5

I’m updating my tabular CV for an application and I’d like to include my master thesis even though it’s not yet finished (soon!) and marked. So I’d like to write that the mark is still outstanding but I fear that if I simply write

Master thesis: ‹topic›
Supervisor: ‹supervisor›
Mark: outstanding

this could be misconstrued to mean that the result is in, and that it’s outstanding (as in: spectacular). What can I say here instead? It should be as salient as possible, single word preferred. I specifically want to avoid writing half a sentence.

  • I've been given OUTSTANDING once for a grade that wasn't yet out. Honestly, it depends on the context and your audience. In many English-speaking academic situations outside the US, outstanding would not at all be ambiguous. The same would go for mark.

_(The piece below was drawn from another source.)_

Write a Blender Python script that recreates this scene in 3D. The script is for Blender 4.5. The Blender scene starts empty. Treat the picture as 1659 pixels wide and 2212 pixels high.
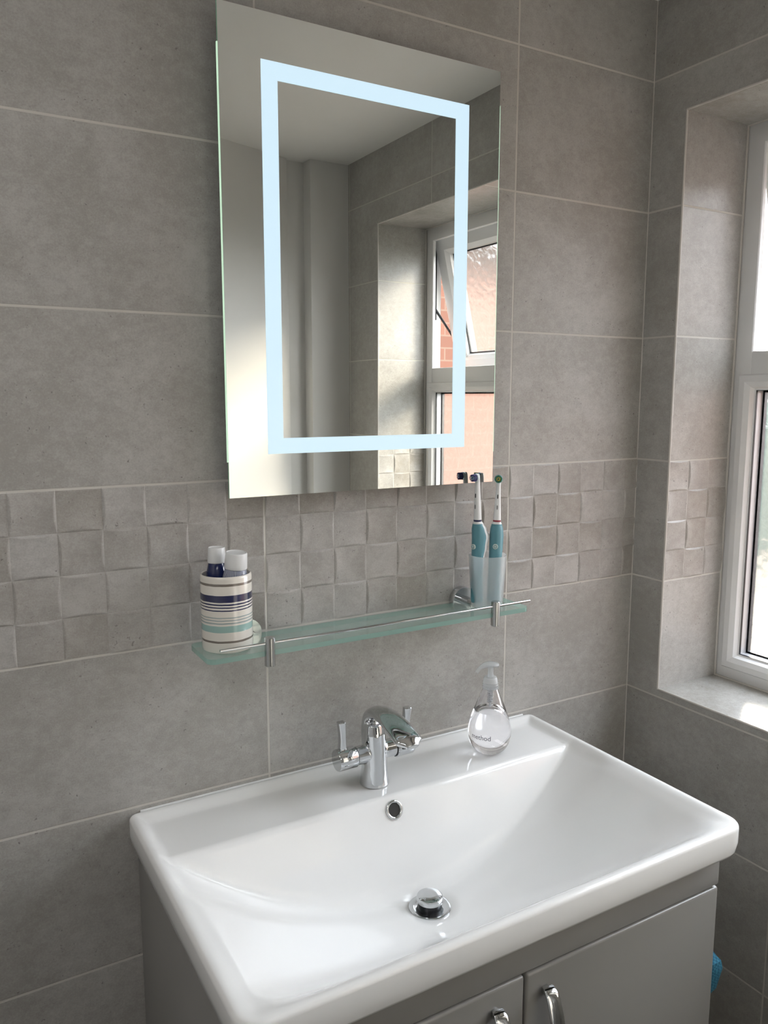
import bpy, bmesh, math, random
from mathutils import Vector, Matrix
random.seed(7)
S = bpy.context.scene
COL = S.collection
PI = math.pi
ZF = -1.11            # floor, measured from the bottom of the mosaic band
ZC = 1.15             # ceiling
XR = 0.846            # right wall
XL = -1.35            # left wall
YF = -1.379           # far wall (behind the camera)

# ------------------------------------------------------------------ camera
cam_d = bpy.data.cameras.new('camera'); cam = bpy.data.objects.new('camera', cam_d); COL.objects.link(cam)
cam_d.sensor_fit = 'VERTICAL'; cam_d.sensor_height = 24.0; cam_d.lens = 24.0 * 1732.79 / 2212.0
cam_d.clip_start = 0.01
cam.matrix_world = (Matrix.Translation((-0.47756, -1.2007, 0.37953)) @ Matrix.Rotation(-0.52825, 4, 'Z')
                    @ Matrix.Rotation(1.42813, 4, 'X') @ Matrix.Rotation(0.00095, 4, 'Z'))
S.camera = cam

# ------------------------------------------------------------------ world, sun, exposure
SKY_STRENGTH = 8.0
SUN_STRENGTH = 16.5
HALL_FILL_POWER = 4.6
ROOM_FILL_POWER = 4.0
BAND_STRENGTH = 0.72
EXPOSURE = 0.36
w = bpy.data.worlds.new('sky'); S.world = w; w.use_nodes = True
nt = w.node_tree; bg = nt.nodes['Background']
tc = nt.nodes.new('ShaderNodeTexCoord'); sp = nt.nodes.new('ShaderNodeSeparateXYZ'); rp = nt.nodes.new('ShaderNodeValToRGB')
nt.links.new(tc.outputs['Generated'], sp.inputs[0]); nt.links.new(sp.outputs['Z'], rp.inputs[0]); nt.links.new(rp.outputs[0], bg.inputs[0])
rp.color_ramp.elements[0].position = 0.0; rp.color_ramp.elements[0].color = (0.96, 0.96, 0.98, 1)
rp.color_ramp.elements[1].position = 0.5; rp.color_ramp.elements[1].color = (0.84, 0.91, 1.0, 1)
bg.inputs[1].default_value = SKY_STRENGTH
sd = bpy.data.lights.new('sun', 'SUN'); sd.energy = SUN_STRENGTH; sd.angle = math.radians(17); sd.color = (1.0, 0.87, 0.69)
sun = bpy.data.objects.new('sun', sd); COL.objects.link(sun)
SUN_DIR = Vector((1.0, 0.84, 0.56))
sun.rotation_euler = SUN_DIR.to_track_quat('Z', 'Y').to_euler(); sun.location = (3, 3, 3)
S.view_settings.view_transform = 'Standard'; S.view_settings.look = 'None'
S.view_settings.exposure = EXPOSURE; S.view_settings.gamma = 1.0; S.view_settings.use_curve_mapping = False
try:
    S.cycles.use_denoising = True
    S.cycles.max_bounces = 14; S.cycles.diffuse_bounces = 6; S.cycles.glossy_bounces = 5
    S.cycles.transmission_bounces = 10; S.cycles.transparent_max_bounces = 16
    S.cycles.sample_clamp_indirect = 6.0
    S.cycles.caustics_refractive = True; S.cycles.caustics_reflective = False
except Exception:
    pass
def lamp(name, size, sy, power, col, loc, to):
    d = bpy.data.lights.new(name, 'AREA'); d.shape = 'RECTANGLE'; d.size = size; d.size_y = sy; d.energy = power; d.color = col
    o = bpy.data.objects.new(name, d); COL.objects.link(o); o.location = loc
    o.rotation_euler = (Vector(loc) - Vector(to)).to_track_quat('Z', 'Y').to_euler(); return o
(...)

I daresay outstanding would only be considered ambiguous in a context such as Rating: outstanding. – Jimi Oke Jan 17 '11 at 18:47
  • In both Canada and the UK, I would say it’s quite ambiguous — I thought of ‘remarkably impressive’ as the main meaning of outstanding before I ever went to the states. – PLL Jan 17 '11 at 19:00
6

I would go for “pending” (or, longer, “still pending”).

4

I agree, using outstanding here is quite ambiguous.

I would use Awaiting mark or Pending mark - they are both clear and direct. (You can alternatively substitute mark with grade.)

3

I think something such as 'Awaiting Results' would be more appropriate.

2

To be received, or to be decided?

This fits into a pattern of common phrases: to be confirmed, to be announced, to be decided, which are standard enough that in many institutions they are given just as tbc, tba, tbd. To be received is less standard than these, but should be well-understood since it clearly invokes this well-known template.